--- Begin Data shown ---

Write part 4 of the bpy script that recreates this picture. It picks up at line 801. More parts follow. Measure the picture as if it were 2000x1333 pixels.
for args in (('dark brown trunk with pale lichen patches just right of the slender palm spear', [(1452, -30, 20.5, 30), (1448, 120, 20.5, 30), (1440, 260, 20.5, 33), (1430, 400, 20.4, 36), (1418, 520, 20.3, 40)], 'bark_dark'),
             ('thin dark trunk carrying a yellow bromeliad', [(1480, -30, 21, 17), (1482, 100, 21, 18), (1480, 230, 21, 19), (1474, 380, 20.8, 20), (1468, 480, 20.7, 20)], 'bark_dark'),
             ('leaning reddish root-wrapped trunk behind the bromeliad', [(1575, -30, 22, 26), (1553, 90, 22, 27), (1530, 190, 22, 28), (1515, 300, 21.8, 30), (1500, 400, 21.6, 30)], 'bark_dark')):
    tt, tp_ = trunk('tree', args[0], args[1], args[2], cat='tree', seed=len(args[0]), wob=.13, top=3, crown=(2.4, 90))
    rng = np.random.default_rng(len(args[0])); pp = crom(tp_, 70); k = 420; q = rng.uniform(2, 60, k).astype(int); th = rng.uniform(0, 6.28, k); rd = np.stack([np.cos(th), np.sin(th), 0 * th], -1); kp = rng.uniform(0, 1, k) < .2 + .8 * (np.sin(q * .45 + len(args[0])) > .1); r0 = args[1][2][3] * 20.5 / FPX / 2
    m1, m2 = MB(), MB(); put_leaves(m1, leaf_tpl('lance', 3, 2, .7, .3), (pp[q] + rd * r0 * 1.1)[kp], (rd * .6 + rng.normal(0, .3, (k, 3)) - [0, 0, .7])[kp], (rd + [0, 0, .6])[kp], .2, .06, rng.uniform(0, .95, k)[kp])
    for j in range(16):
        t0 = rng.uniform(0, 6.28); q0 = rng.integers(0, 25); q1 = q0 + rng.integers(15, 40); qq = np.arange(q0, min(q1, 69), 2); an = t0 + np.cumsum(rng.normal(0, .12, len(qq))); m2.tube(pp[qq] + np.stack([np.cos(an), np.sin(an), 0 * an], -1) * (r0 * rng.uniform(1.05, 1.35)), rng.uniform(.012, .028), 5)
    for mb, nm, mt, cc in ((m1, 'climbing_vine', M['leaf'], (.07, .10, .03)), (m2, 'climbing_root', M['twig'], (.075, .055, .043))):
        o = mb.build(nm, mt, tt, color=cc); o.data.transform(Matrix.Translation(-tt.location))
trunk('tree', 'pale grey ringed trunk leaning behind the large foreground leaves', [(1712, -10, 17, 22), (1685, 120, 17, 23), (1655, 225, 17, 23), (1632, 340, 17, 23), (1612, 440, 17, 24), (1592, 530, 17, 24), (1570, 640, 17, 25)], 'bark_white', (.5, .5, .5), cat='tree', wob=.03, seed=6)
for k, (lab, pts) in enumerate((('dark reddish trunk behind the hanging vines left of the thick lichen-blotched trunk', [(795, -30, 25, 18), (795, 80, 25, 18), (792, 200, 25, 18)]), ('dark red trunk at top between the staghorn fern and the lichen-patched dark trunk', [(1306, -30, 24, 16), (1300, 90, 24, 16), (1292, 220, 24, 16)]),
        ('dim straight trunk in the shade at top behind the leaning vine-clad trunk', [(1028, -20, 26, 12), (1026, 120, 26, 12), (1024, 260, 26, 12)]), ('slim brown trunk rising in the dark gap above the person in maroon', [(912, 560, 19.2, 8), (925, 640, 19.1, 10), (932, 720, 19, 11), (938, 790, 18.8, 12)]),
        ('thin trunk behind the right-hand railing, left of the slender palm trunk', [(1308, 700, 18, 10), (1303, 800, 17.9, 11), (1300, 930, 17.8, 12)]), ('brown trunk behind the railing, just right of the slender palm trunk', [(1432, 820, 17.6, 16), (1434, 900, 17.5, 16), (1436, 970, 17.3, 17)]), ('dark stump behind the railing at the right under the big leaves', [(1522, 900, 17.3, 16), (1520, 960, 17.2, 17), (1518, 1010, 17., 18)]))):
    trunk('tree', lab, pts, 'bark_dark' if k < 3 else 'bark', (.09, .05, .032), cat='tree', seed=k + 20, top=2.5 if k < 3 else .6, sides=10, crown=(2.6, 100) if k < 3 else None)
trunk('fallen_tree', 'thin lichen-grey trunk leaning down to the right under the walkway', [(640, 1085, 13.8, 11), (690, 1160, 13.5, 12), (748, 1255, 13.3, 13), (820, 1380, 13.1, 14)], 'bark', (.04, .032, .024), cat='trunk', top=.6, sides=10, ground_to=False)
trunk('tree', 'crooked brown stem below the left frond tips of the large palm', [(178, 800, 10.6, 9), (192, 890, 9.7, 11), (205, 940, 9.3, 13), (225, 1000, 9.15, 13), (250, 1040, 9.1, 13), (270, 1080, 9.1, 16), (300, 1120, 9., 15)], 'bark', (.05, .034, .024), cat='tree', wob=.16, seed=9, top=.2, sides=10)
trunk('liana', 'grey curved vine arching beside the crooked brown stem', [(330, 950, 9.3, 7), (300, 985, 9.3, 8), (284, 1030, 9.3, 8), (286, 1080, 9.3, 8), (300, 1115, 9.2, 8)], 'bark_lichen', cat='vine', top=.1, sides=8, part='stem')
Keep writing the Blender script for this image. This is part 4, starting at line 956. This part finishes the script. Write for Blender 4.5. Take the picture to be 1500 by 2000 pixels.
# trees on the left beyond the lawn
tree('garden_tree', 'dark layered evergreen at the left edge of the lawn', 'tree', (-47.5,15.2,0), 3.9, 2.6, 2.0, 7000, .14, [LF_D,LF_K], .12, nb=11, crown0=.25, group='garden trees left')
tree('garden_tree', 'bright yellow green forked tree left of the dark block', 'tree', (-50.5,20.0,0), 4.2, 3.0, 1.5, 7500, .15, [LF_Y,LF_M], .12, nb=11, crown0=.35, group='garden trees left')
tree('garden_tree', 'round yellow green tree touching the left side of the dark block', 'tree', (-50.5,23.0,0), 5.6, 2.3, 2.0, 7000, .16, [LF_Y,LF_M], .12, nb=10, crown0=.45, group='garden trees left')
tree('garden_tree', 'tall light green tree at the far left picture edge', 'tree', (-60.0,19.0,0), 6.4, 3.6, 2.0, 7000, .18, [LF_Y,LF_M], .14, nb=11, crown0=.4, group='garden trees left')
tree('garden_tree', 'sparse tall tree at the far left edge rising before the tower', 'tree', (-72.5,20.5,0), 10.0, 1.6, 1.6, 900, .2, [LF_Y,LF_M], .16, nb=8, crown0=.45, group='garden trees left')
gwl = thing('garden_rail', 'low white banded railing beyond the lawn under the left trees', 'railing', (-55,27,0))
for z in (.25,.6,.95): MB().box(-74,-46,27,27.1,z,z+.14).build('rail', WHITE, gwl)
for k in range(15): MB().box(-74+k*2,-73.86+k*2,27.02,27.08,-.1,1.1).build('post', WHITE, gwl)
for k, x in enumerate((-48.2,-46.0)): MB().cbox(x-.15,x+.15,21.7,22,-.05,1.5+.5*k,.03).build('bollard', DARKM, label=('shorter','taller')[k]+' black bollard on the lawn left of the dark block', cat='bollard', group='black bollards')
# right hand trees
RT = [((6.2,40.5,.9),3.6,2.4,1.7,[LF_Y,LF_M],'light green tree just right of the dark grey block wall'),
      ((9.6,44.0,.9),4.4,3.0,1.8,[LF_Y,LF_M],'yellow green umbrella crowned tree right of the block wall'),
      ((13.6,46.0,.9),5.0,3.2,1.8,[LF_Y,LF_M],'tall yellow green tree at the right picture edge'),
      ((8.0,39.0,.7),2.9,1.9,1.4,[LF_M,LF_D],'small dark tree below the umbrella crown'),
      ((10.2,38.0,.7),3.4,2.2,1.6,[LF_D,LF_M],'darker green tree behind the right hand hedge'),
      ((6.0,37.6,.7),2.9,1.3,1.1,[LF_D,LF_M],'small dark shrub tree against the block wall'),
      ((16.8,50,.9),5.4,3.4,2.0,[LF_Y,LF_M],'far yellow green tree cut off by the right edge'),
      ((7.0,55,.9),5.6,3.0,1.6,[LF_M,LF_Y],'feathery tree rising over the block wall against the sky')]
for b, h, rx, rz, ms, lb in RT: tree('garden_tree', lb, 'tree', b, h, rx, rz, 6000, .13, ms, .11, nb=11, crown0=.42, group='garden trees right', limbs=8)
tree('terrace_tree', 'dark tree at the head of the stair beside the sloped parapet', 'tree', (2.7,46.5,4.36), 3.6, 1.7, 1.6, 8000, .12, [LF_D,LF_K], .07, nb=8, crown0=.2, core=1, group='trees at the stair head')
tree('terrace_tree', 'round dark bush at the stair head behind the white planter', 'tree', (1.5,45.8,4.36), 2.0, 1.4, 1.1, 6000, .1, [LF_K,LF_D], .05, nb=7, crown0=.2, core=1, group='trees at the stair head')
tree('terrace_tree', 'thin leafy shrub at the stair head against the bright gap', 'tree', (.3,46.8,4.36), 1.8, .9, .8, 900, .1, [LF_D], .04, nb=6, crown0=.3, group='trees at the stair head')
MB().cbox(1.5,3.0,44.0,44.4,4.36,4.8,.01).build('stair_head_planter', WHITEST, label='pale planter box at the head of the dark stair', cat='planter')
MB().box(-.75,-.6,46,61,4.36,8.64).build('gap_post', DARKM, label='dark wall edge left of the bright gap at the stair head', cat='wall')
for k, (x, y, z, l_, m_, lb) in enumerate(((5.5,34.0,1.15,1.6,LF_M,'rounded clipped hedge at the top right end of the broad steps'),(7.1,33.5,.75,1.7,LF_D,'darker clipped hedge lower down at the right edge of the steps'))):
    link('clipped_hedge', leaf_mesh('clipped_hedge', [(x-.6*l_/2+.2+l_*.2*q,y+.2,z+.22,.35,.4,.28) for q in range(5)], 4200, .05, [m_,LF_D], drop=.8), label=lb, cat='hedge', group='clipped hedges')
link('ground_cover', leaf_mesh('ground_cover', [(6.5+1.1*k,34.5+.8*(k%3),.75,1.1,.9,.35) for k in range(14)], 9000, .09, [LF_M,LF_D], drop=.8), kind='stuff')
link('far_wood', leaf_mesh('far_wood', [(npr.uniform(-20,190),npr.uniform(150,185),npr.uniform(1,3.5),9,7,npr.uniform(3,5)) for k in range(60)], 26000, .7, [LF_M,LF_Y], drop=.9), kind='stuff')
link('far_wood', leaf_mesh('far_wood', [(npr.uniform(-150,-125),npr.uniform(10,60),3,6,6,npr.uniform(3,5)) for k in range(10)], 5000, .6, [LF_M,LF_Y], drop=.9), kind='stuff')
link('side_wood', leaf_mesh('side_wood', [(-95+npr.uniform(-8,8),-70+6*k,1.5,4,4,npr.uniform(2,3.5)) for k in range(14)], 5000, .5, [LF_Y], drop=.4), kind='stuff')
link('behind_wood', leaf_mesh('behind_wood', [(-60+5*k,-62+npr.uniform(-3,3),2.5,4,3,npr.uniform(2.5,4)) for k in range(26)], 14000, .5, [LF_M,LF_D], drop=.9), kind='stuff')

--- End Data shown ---

▸ Exercise details
Tally how many lines of the records hold the word "Write". Answer with the number only.

▸ Exercise result
2